>>>
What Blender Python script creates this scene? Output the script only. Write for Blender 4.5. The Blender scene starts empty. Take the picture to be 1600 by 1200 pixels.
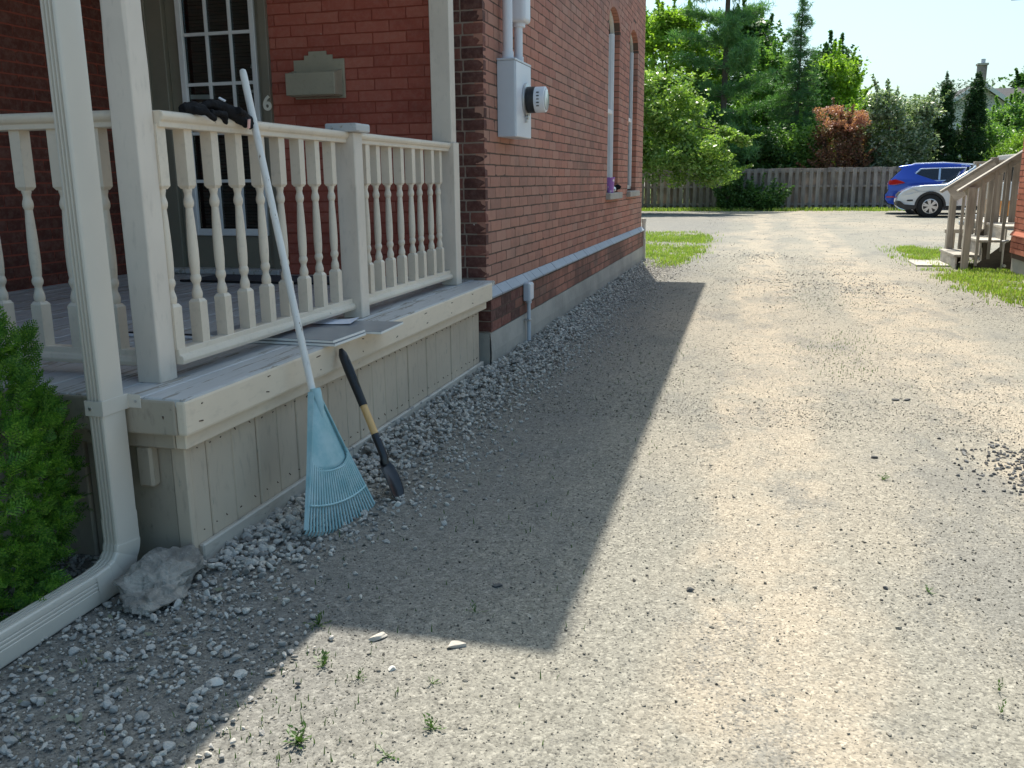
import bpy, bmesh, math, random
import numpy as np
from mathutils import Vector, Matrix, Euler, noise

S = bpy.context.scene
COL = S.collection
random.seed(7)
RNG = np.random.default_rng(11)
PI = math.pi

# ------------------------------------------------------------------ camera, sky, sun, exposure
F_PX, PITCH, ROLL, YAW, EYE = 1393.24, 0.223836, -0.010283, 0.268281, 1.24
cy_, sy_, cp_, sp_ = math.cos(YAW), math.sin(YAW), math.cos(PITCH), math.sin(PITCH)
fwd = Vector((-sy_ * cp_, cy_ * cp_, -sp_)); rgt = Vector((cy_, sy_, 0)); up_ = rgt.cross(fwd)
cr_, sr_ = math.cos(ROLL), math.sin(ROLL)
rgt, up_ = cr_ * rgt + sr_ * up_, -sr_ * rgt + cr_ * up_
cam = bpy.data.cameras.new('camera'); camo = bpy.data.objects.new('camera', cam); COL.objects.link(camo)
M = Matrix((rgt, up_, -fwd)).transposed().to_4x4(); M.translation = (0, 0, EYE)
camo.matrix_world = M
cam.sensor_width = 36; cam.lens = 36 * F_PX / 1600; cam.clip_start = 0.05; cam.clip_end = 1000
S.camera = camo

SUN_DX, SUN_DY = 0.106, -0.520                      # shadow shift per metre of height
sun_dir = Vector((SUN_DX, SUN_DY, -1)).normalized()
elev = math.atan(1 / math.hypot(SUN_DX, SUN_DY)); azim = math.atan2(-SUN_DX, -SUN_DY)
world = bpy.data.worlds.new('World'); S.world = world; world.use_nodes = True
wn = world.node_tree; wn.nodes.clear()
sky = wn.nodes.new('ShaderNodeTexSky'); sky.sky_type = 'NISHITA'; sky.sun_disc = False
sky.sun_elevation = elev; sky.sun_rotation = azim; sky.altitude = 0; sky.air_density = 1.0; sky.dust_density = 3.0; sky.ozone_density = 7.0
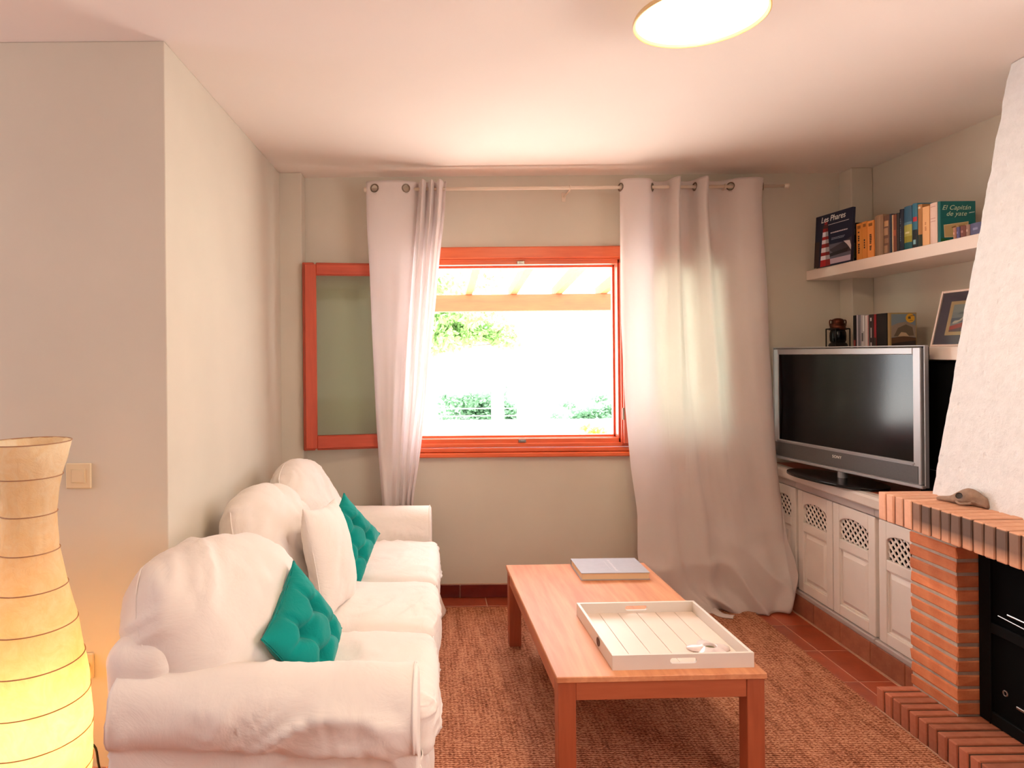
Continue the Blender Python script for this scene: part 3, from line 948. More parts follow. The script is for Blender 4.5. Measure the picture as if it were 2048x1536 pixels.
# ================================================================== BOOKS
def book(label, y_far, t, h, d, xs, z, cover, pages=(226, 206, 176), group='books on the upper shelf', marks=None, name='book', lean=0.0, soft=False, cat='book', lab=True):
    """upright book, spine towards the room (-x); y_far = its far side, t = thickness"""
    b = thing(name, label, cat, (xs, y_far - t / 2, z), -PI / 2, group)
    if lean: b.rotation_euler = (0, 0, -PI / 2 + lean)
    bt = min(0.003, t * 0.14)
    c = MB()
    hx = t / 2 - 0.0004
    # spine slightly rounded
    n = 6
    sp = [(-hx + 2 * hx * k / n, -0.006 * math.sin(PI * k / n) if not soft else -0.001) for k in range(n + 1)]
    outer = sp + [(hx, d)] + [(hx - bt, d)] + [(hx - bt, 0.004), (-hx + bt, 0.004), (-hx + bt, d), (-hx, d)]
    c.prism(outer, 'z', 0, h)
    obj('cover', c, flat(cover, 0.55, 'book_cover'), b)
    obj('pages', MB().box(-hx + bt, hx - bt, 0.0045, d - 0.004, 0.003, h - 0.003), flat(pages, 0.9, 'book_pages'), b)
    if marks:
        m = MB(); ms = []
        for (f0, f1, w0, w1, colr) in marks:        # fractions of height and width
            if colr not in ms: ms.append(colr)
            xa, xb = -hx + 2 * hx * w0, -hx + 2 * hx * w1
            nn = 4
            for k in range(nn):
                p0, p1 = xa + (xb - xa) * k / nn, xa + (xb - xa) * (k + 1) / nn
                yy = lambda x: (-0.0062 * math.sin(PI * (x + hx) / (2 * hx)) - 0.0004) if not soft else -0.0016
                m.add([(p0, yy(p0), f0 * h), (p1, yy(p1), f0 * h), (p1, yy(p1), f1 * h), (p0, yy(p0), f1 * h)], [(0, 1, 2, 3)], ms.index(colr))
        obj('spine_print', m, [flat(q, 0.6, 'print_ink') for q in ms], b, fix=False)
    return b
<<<
### PROBLEM STATEMENT
Pick out each line in the material containing "from".

### FINISHED TASK
from mathutils import Vector, Matrix, Euler, noise
Continue the Blender Python script for this scene: part 3, from line 948. More parts follow. The script is for Blender 4.5. Measure the picture as if it were 2048x1536 pixels.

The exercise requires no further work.